# start of TASK INPUT

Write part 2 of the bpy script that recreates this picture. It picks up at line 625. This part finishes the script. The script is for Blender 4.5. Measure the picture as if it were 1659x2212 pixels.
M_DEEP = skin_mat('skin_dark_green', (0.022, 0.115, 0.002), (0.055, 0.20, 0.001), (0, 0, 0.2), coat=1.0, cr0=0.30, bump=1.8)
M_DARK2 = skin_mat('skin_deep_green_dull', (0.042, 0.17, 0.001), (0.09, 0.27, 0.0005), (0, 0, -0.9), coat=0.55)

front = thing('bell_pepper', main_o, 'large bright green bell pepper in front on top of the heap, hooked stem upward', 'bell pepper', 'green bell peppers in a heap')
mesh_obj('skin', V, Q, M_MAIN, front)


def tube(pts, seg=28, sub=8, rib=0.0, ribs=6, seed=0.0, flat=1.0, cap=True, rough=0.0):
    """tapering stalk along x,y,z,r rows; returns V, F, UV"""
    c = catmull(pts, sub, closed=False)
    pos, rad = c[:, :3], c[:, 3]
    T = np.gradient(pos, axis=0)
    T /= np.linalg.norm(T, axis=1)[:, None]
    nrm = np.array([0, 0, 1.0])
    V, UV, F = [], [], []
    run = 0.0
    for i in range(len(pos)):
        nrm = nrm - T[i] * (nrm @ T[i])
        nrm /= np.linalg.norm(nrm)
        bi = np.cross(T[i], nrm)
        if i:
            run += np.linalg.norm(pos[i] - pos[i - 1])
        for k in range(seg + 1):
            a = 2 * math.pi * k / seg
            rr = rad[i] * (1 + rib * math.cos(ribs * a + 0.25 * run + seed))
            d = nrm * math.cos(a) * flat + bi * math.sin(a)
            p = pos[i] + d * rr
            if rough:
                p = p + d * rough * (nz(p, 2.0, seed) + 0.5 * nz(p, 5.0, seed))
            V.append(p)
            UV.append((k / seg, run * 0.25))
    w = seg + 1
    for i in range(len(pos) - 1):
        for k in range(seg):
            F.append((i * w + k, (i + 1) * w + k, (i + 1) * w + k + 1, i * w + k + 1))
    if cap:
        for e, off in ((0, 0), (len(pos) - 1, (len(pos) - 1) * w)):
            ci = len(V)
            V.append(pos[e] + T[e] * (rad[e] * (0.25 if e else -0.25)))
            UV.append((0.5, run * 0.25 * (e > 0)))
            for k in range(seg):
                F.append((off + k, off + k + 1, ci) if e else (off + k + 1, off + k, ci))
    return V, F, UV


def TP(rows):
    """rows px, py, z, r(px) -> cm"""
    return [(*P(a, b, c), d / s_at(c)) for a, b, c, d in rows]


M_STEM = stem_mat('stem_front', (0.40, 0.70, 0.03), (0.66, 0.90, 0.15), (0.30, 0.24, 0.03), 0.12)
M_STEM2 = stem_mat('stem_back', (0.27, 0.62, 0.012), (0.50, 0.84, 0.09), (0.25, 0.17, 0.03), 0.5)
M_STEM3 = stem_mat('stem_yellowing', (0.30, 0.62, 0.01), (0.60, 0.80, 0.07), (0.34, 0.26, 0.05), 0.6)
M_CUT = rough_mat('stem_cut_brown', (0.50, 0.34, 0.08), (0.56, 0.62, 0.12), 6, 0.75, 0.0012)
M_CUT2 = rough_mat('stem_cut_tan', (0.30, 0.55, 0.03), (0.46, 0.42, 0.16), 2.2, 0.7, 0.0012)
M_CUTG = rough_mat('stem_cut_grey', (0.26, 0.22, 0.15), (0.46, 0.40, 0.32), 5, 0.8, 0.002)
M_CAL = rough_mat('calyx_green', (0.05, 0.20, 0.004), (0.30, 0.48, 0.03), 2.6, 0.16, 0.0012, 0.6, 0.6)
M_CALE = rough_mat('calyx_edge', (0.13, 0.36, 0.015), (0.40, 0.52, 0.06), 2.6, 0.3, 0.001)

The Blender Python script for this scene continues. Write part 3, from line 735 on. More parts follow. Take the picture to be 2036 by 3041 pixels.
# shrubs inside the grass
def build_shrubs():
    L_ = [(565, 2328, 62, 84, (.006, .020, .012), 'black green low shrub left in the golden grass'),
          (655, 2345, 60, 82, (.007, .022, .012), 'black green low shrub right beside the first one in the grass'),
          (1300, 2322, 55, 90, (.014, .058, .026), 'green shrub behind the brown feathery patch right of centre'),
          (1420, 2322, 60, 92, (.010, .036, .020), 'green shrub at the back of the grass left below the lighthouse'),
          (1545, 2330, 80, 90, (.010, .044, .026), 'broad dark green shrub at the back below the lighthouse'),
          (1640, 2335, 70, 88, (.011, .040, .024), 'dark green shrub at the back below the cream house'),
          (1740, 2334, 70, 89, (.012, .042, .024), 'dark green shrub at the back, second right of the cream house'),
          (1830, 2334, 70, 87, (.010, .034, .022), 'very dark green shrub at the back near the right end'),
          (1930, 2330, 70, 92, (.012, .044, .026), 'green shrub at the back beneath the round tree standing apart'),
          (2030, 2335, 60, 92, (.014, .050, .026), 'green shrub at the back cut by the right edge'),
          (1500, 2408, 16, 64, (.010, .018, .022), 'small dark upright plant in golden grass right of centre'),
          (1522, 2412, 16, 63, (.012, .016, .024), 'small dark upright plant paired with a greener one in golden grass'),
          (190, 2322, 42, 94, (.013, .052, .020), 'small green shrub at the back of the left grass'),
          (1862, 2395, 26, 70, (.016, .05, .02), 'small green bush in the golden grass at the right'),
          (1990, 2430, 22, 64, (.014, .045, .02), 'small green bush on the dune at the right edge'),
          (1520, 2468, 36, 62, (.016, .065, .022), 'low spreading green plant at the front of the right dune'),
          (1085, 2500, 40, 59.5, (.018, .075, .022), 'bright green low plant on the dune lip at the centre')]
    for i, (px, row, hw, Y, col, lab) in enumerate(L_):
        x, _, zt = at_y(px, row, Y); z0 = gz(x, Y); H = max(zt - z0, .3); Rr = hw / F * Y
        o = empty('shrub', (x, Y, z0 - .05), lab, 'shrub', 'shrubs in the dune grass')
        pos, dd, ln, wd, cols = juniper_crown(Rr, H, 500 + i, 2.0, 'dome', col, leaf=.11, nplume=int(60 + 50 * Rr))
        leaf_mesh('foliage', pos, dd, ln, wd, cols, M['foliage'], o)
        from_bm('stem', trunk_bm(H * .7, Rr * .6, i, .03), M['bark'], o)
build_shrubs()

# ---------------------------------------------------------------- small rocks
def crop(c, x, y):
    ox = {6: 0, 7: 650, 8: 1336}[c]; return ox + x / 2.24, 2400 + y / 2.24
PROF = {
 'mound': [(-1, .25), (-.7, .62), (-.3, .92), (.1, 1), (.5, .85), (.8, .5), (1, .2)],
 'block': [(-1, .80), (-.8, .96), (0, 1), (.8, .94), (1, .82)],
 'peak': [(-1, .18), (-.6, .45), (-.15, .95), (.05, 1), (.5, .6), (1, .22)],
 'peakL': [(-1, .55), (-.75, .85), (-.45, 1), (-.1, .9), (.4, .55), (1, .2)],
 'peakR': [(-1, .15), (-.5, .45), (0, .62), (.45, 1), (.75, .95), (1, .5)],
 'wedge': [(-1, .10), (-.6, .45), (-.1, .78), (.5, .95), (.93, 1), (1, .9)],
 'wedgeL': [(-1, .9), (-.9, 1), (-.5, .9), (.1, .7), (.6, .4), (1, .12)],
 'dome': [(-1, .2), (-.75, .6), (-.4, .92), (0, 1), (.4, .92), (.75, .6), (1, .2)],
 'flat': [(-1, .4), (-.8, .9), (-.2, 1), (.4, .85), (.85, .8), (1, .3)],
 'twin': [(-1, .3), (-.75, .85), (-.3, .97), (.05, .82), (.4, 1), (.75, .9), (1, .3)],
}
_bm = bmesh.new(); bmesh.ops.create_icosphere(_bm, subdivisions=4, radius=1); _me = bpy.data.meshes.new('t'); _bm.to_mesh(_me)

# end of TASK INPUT

Look above and repeat, character for character, the lines from the first one to the line with "mesh_obj('skin', V, Q, M_MAIN, front)", counting both.

Write part 2 of the bpy script that recreates this picture. It picks up at line 625. This part finishes the script. The script is for Blender 4.5. Measure the picture as if it were 1659x2212 pixels.
M_DEEP = skin_mat('skin_dark_green', (0.022, 0.115, 0.002), (0.055, 0.20, 0.001), (0, 0, 0.2), coat=1.0, cr0=0.30, bump=1.8)
M_DARK2 = skin_mat('skin_deep_green_dull', (0.042, 0.17, 0.001), (0.09, 0.27, 0.0005), (0, 0, -0.9), coat=0.55)

front = thing('bell_pepper', main_o, 'large bright green bell pepper in front on top of the heap, hooked stem upward', 'bell pepper', 'green bell peppers in a heap')
mesh_obj('skin', V, Q, M_MAIN, front)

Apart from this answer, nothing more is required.